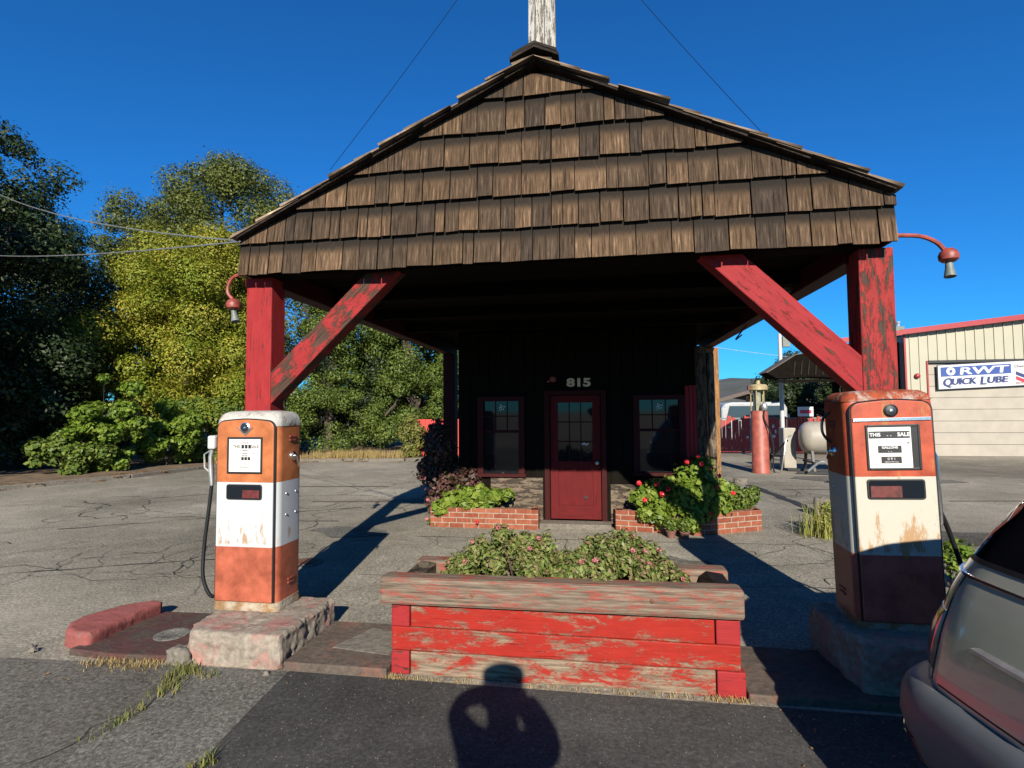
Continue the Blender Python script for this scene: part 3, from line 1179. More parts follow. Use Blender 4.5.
def arc(ps, n=6):
    """Catmull-Rom through points"""
    ps = [V(p) for p in ps]
    out = []
    for i in range(len(ps) - 1):
        p0, p1, p2, p3 = ps[max(i - 1, 0)], ps[i], ps[i + 1], ps[min(i + 2, len(ps) - 1)]
        for k in range(n):
            t = k / n
            out.append(.5 * ((2 * p1) + (p2 - p0) * t + (2 * p0 - 5 * p1 + 4 * p2 - p3) * t * t + (3 * p1 - p0 - 3 * p2 + p3) * t ** 3))
    out.append(ps[-1])
    return out


gooseneck('red gooseneck lamp reaching out to the right of the right-hand post', (2.09, 4.3, 2.96),
          arc([(2.05, 4.3, 2.97), (2.2, 4.3, 2.965), (2.34, 4.3, 2.95), (2.44, 4.3, 2.90), (2.49, 4.3, 2.84)]), (2.515, 4.3, 2.80), (2.505, 4.27, 2.6))
gooseneck('red gooseneck lamp hanging beside the left-hand post', (-3.02, 4.3, 2.9),
          arc([(-3.0, 4.3, 2.90), (-3.10, 4.3, 2.925), (-3.19, 4.3, 2.90), (-3.235, 4.3, 2.83), (-3.235, 4.3, 2.76), (-3.19, 4.3, 2.71)]), (-3.18, 4.3, 2.66), (-3.12, 4.28, 2.45))
# floodlight under the right side beam
fl = thing('floodlight', 'small grey floodlight hanging on a bent bracket under the right eave', 'floodlight', (2.02, 5.6, 2.75))
c = at(793, 291, 5.6)
m = MB()
m.slab(c + V((-.10, -.08, -.03)), (.22, 0, .03), (0, .14, 0), (0, 0, .06))
m.build('housing', M['lampgrey'], fl, bev=.012)
m = MB()
m.tube(arc([c + V((-.07, 0, .0)), c + V((.04, 0, .09)), c + V((.12, 0, .16)), c + V((.06, 0, .20)), V((1.99, 5.6, 2.80))]), .008, 6)
m.build('bracket', M['ink'], fl)
cbl = at(745, 327, 7.4)
m = MB()
m.tube(arc([cbl + V((.14, 0, .12)), cbl + V((.03, 0, .03)), cbl + V((-.12, 0, -.16)), cbl + V((-.04, 0, -.10))]), .010, 5)
setp(m.build('loose_cable', M['ink']), 'short loose black cable dangling from the right eave', 'cable')

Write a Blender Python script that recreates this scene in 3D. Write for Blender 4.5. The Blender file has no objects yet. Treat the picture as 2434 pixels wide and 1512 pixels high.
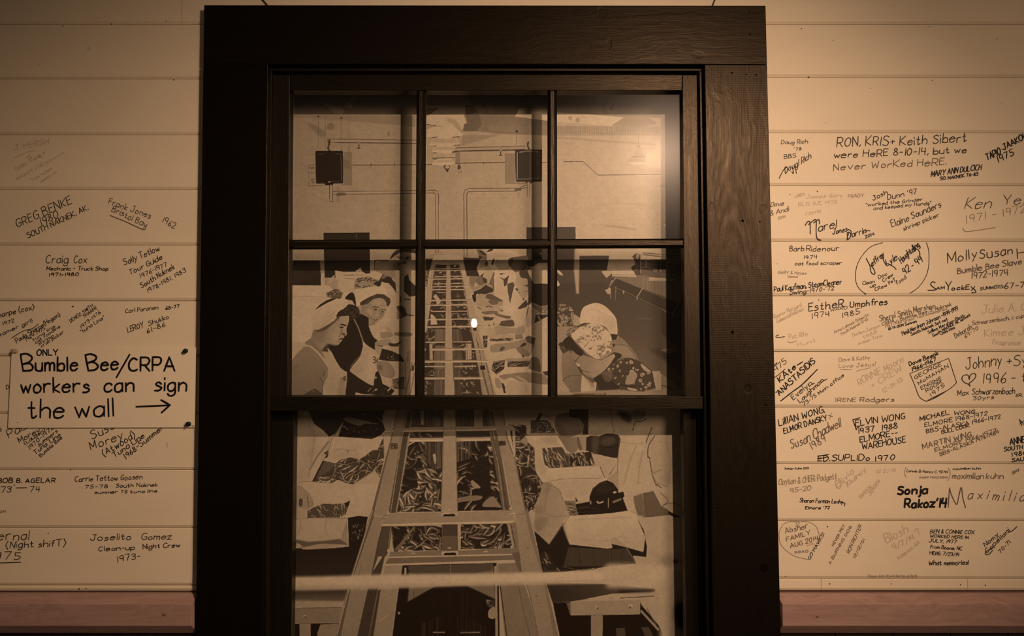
import bpy, bmesh, math, random
import numpy as np

# ----------------------------------------------------------------- camera, world, lights
SC = bpy.context.scene
IMG_W, IMG_H = 2434.0, 1512.0
LENS, SENSOR = 28.0, 36.0
FPX = IMG_W * LENS / SENSOR                    # focal length in pixels
CAM_D, CAM_Z = 1.893, 1.50                     # distance from the wall face (y = 0), eye height
PITCH = math.atan(2.62e-5 * FPX)               # camera tilts up a little

cam_data = bpy.data.cameras.new('camera')
cam_data.lens = LENS; cam_data.sensor_width = SENSOR; cam_data.sensor_fit = 'HORIZONTAL'
cam_data.clip_start = 0.05; cam_data.clip_end = 60
cam = bpy.data.objects.new('camera', cam_data)
SC.collection.objects.link(cam)
cam.location = (0, -CAM_D, CAM_Z)
cam.rotation_euler = (math.pi / 2 + PITCH, 0, 0)
SC.camera = cam

SC.view_settings.view_transform = 'Standard'
SC.view_settings.look = 'None'
SC.view_settings.gamma = 1.0
SC.view_settings.exposure = 0.0
SC.view_settings.use_curve_mapping = False

def ray(px, py):
    u = (px - IMG_W / 2) / FPX; v = (IMG_H / 2 - py) / FPX
    c, s = math.cos(PITCH), math.sin(PITCH)
    return u, c - v * s, v * c + s             # x, y, z direction

def W(px, py, y=0.0):
    """point of the plane at depth y that the photograph shows at pixel (px, py)"""
    dx, dy, dz = ray(px, py)
    t = (y + CAM_D) / dy
    return (dx * t, y, CAM_Z + dz * t)

def X(px, py=756, y=0.0): return W(px, py, y)[0]
def Z(py, px=1217, y=0.0): return W(px, py, y)[2]

world = bpy.data.worlds.new('dim_room'); SC.world = world
world.use_nodes = True
_bg = world.node_tree.nodes['Background']
_bg.inputs[0].default_value = (1.0, 0.66, 0.42, 1)
_bg.inputs[1].default_value = 0.052

from mathutils import Vector
def spotlight(name, loc, aim, watts, soft, half_w, half_h):
    """a spot light with an oval beam: half_w x half_h metres where it meets the wall"""
    d = bpy.data.lights.new(name, 'SPOT'); d.energy = watts; d.color = (1.0, 0.655, 0.435); d.shadow_soft_size = soft
    aim = Vector(aim); loc = Vector(loc); dist = (aim - loc).length
    d.spot_size = 2 * math.atan(half_w / dist); d.spot_blend = 1.0
    o = bpy.data.objects.new(name, d); SC.collection.objects.link(o); o.location = loc
    o.rotation_euler = (aim - loc).to_track_quat('-Z', 'Y').to_euler(); o.scale = (1, half_h / half_w, 1)
    return o
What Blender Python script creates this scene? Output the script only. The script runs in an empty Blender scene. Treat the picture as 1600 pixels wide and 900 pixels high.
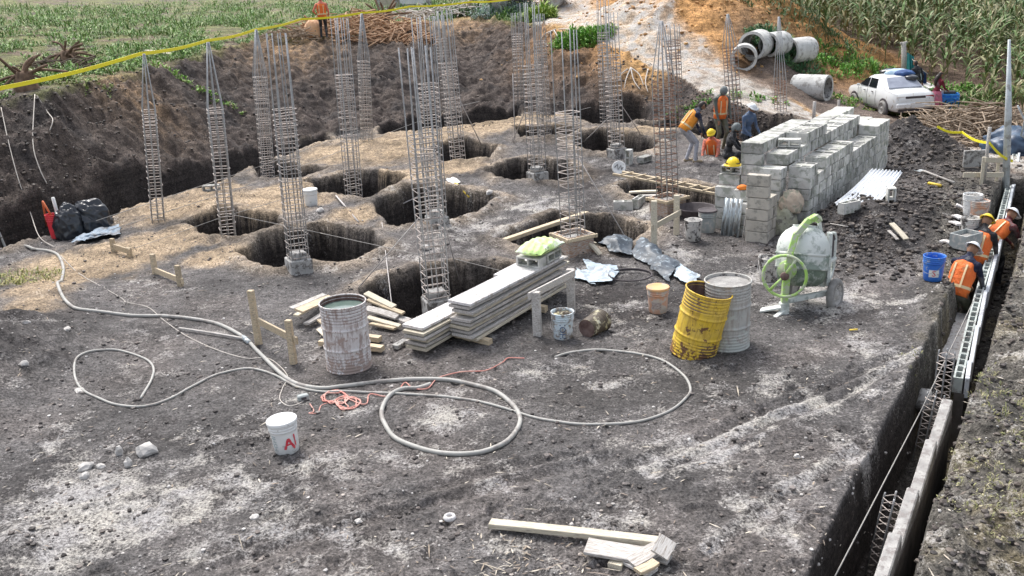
= = = = = = =
- STATED EXERCISE -
Leave out the pictures, and give all the records again exactly.

- OUTPUT OF THE TASK -
Continue the Blender Python script for this scene: part 3, from line 1179. More parts follow. Use Blender 4.5.
def arc(ps, n=6):
    """Catmull-Rom through points"""
    ps = [V(p) for p in ps]
    out = []
    for i in range(len(ps) - 1):
        p0, p1, p2, p3 = ps[max(i - 1, 0)], ps[i], ps[i + 1], ps[min(i + 2, len(ps) - 1)]
        for k in range(n):
            t = k / n
            out.append(.5 * ((2 * p1) + (p2 - p0) * t + (2 * p0 - 5 * p1 + 4 * p2 - p3) * t * t + (3 * p1 - p0 - 3 * p2 + p3) * t ** 3))
    out.append(ps[-1])
    return out


gooseneck('red gooseneck lamp reaching out to the right of the right-hand post', (2.09, 4.3, 2.96),
          arc([(2.05, 4.3, 2.97), (2.2, 4.3, 2.965), (2.34, 4.3, 2.95), (2.44, 4.3, 2.90), (2.49, 4.3, 2.84)]), (2.515, 4.3, 2.80), (2.505, 4.27, 2.6))
gooseneck('red gooseneck lamp hanging beside the left-hand post', (-3.02, 4.3, 2.9),
          arc([(-3.0, 4.3, 2.90), (-3.10, 4.3, 2.925), (-3.19, 4.3, 2.90), (-3.235, 4.3, 2.83), (-3.235, 4.3, 2.76), (-3.19, 4.3, 2.71)]), (-3.18, 4.3, 2.66), (-3.12, 4.28, 2.45))
# floodlight under the right side beam
fl = thing('floodlight', 'small grey floodlight hanging on a bent bracket under the right eave', 'floodlight', (2.02, 5.6, 2.75))
c = at(793, 291, 5.6)
m = MB()
m.slab(c + V((-.10, -.08, -.03)), (.22, 0, .03), (0, .14, 0), (0, 0, .06))
m.build('housing', M['lampgrey'], fl, bev=.012)
m = MB()
m.tube(arc([c + V((-.07, 0, .0)), c + V((.04, 0, .09)), c + V((.12, 0, .16)), c + V((.06, 0, .20)), V((1.99, 5.6, 2.80))]), .008, 6)
m.build('bracket', M['ink'], fl)
cbl = at(745, 327, 7.4)
m = MB()
m.tube(arc([cbl + V((.14, 0, .12)), cbl + V((.03, 0, .03)), cbl + V((-.12, 0, -.16)), cbl + V((-.04, 0, -.10))]), .010, 5)
setp(m.build('loose_cable', M['ink']), 'short loose black cable dangling from the right eave', 'cable')

Write a Blender Python script that recreates this scene in 3D. Write for Blender 4.5. The Blender file has no objects yet. Treat the picture as 2434 pixels wide and 1512 pixels high.
import bpy, bmesh, math, random
import numpy as np

# ----------------------------------------------------------------- camera, world, lights
SC = bpy.context.scene
IMG_W, IMG_H = 2434.0, 1512.0
LENS, SENSOR = 28.0, 36.0
FPX = IMG_W * LENS / SENSOR                    # focal length in pixels
CAM_D, CAM_Z = 1.893, 1.50                     # distance from the wall face (y = 0), eye height
PITCH = math.atan(2.62e-5 * FPX)               # camera tilts up a little

cam_data = bpy.data.cameras.new('camera')
cam_data.lens = LENS; cam_data.sensor_width = SENSOR; cam_data.sensor_fit = 'HORIZONTAL'
cam_data.clip_start = 0.05; cam_data.clip_end = 60
cam = bpy.data.objects.new('camera', cam_data)
SC.collection.objects.link(cam)
cam.location = (0, -CAM_D, CAM_Z)
cam.rotation_euler = (math.pi / 2 + PITCH, 0, 0)
SC.camera = cam

SC.view_settings.view_transform = 'Standard'
SC.view_settings.look = 'None'
SC.view_settings.gamma = 1.0
SC.view_settings.exposure = 0.0
SC.view_settings.use_curve_mapping = False

def ray(px, py):
    u = (px - IMG_W / 2) / FPX; v = (IMG_H / 2 - py) / FPX
    c, s = math.cos(PITCH), math.sin(PITCH)
    return u, c - v * s, v * c + s             # x, y, z direction

def W(px, py, y=0.0):
    """point of the plane at depth y that the photograph shows at pixel (px, py)"""
    dx, dy, dz = ray(px, py)
    t = (y + CAM_D) / dy
    return (dx * t, y, CAM_Z + dz * t)

def X(px, py=756, y=0.0): return W(px, py, y)[0]
def Z(py, px=1217, y=0.0): return W(px, py, y)[2]

world = bpy.data.worlds.new('dim_room'); SC.world = world
world.use_nodes = True
_bg = world.node_tree.nodes['Background']
_bg.inputs[0].default_value = (1.0, 0.66, 0.42, 1)
_bg.inputs[1].default_value = 0.052

from mathutils import Vector
def spotlight(name, loc, aim, watts, soft, half_w, half_h):
    """a spot light with an oval beam: half_w x half_h metres where it meets the wall"""
    d = bpy.data.lights.new(name, 'SPOT'); d.energy = watts; d.color = (1.0, 0.655, 0.435); d.shadow_soft_size = soft
    aim = Vector(aim); loc = Vector(loc); dist = (aim - loc).length
    d.spot_size = 2 * math.atan(half_w / dist); d.spot_blend = 1.0
    o = bpy.data.objects.new(name, d); SC.collection.objects.link(o); o.location = loc
    o.rotation_euler = (aim - loc).to_track_quat('-Z', 'Y').to_euler(); o.scale = (1, half_h / half_w, 1)
    return o
What Blender Python script creates this scene? Output the script only. The script runs in an empty Blender scene. Treat the picture as 1600 pixels wide and 900 pixels high.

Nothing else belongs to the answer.